Instruction:
Single out the lines of the material that contain "wide" and copy them.

Dataset content:
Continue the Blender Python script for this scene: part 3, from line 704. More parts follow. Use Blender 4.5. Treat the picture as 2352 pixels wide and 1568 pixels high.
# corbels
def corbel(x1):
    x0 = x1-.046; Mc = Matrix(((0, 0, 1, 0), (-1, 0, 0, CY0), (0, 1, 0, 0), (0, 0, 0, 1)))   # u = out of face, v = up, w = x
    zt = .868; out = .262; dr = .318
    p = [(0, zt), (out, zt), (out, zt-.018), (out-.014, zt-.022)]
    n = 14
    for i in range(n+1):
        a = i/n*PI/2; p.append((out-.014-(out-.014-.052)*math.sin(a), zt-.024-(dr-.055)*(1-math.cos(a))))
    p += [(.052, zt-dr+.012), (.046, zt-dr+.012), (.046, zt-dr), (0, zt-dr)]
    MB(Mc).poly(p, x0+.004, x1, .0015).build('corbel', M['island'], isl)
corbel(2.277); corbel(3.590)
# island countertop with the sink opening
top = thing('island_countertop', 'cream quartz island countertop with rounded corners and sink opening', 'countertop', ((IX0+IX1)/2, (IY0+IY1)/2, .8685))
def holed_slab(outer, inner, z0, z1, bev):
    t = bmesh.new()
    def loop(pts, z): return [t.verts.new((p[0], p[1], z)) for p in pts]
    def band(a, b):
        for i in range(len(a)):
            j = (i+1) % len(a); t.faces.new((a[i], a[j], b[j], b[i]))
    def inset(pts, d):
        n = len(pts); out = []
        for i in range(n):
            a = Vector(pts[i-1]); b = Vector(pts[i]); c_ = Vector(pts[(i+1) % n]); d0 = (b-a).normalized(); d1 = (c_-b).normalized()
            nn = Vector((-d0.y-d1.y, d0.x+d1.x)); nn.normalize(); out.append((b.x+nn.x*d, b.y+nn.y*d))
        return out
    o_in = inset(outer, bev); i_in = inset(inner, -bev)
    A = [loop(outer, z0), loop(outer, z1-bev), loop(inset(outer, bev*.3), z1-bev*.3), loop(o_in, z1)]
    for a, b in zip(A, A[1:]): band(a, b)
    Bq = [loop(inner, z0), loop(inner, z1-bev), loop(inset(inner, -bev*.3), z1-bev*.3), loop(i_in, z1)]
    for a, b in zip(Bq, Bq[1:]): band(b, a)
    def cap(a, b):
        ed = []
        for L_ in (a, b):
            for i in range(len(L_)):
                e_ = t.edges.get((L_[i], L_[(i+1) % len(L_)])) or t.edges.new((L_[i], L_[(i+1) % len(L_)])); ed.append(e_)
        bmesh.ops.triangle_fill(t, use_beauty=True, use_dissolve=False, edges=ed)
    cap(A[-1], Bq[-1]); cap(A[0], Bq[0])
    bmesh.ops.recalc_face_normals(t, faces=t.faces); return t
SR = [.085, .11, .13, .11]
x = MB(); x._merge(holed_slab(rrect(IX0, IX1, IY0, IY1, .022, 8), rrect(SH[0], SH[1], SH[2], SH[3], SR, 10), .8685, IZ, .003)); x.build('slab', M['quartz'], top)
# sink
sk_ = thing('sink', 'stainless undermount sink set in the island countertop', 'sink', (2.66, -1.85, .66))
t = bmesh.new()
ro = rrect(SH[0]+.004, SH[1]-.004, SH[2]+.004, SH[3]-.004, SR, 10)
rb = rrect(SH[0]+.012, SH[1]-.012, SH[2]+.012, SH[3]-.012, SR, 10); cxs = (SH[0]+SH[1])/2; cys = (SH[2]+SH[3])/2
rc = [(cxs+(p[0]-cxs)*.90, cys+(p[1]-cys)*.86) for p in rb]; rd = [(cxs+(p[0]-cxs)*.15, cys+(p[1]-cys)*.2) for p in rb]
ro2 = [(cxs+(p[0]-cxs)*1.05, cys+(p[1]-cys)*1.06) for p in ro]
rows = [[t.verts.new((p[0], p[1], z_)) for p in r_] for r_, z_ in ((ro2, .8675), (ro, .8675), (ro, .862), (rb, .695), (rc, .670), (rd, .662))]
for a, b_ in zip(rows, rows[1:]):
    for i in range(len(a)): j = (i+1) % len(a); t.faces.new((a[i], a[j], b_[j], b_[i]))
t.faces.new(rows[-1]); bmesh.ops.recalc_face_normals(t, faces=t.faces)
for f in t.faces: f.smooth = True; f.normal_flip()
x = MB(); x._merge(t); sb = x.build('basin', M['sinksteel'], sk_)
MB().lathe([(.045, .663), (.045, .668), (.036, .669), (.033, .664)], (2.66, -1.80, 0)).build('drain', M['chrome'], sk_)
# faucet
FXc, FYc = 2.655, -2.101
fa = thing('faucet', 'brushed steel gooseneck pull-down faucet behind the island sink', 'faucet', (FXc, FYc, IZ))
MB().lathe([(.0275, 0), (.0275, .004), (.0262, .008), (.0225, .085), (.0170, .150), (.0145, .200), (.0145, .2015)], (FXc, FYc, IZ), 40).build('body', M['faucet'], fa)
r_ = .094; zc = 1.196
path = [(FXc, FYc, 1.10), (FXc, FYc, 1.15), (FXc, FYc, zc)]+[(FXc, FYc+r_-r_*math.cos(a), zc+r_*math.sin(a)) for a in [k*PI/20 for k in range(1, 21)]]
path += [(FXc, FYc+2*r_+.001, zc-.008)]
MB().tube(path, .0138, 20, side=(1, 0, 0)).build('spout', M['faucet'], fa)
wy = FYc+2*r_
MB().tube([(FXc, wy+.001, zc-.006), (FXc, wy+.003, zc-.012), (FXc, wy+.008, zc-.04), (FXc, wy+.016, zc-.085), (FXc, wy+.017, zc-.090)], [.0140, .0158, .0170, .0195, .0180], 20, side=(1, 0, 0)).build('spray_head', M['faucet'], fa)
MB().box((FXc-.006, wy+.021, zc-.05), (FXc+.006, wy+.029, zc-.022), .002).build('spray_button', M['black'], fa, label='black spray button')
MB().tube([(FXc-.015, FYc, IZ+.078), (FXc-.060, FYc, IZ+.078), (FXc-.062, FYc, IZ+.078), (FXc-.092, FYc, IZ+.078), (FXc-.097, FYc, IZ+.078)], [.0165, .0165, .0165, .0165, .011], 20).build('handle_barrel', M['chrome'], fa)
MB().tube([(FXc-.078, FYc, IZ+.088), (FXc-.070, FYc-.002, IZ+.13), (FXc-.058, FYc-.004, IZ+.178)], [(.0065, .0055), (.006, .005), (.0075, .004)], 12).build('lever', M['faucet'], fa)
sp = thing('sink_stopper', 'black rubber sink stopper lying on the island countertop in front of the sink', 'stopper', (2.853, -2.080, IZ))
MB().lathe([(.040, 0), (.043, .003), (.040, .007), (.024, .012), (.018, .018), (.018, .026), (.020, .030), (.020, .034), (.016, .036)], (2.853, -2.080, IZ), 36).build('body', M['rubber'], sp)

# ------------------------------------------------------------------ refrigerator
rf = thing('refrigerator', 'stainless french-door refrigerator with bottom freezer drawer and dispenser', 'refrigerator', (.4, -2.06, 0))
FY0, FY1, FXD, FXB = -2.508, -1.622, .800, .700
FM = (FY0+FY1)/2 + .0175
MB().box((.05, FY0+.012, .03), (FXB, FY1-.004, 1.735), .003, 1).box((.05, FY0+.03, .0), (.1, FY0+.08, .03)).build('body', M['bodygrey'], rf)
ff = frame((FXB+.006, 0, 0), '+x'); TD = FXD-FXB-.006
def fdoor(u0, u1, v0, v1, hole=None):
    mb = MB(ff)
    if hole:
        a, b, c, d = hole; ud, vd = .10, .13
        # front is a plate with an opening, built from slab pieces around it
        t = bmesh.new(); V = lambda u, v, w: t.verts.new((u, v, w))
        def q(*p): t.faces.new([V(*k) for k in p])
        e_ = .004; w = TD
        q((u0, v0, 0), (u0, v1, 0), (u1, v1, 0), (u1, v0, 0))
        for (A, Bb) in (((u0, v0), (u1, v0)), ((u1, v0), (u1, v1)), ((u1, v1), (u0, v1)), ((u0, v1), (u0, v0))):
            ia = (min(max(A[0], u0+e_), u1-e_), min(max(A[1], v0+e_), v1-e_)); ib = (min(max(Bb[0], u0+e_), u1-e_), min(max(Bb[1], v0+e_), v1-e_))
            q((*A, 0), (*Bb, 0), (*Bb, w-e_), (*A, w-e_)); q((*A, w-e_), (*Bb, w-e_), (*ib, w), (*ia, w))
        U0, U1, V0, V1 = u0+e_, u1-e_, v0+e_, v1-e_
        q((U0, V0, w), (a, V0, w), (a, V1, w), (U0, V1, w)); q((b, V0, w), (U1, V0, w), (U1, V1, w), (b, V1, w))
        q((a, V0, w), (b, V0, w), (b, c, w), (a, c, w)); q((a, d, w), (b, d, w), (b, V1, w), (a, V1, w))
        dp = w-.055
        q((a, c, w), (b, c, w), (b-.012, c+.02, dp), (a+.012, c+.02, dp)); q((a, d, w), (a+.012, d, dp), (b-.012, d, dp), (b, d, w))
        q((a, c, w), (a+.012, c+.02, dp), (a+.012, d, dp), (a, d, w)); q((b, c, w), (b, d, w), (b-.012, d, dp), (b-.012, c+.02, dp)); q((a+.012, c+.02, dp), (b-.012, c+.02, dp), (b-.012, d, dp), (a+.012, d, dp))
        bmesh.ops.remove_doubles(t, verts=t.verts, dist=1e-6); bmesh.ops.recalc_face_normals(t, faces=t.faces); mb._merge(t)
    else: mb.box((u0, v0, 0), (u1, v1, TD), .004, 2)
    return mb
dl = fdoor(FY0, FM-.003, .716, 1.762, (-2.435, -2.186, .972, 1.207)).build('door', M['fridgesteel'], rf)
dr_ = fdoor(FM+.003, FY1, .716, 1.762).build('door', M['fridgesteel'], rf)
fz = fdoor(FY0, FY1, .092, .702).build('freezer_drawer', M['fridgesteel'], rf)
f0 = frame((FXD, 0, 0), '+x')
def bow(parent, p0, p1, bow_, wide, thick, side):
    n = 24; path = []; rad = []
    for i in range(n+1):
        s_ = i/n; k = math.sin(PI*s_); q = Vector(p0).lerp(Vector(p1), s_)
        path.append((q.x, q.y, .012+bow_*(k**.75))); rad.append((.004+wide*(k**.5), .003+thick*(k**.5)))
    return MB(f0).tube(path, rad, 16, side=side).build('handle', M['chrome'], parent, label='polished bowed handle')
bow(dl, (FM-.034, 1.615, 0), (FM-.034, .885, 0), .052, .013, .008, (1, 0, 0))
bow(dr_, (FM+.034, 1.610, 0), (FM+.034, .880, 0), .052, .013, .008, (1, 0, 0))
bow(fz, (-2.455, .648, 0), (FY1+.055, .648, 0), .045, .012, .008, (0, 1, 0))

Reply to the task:
Continue the Blender Python script for this scene: part 3, from line 704. More parts follow. Use Blender 4.5. Treat the picture as 2352 pixels wide and 1568 pixels high.
def bow(parent, p0, p1, bow_, wide, thick, side):
        path.append((q.x, q.y, .012+bow_*(k**.75))); rad.append((.004+wide*(k**.5), .003+thick*(k**.5)))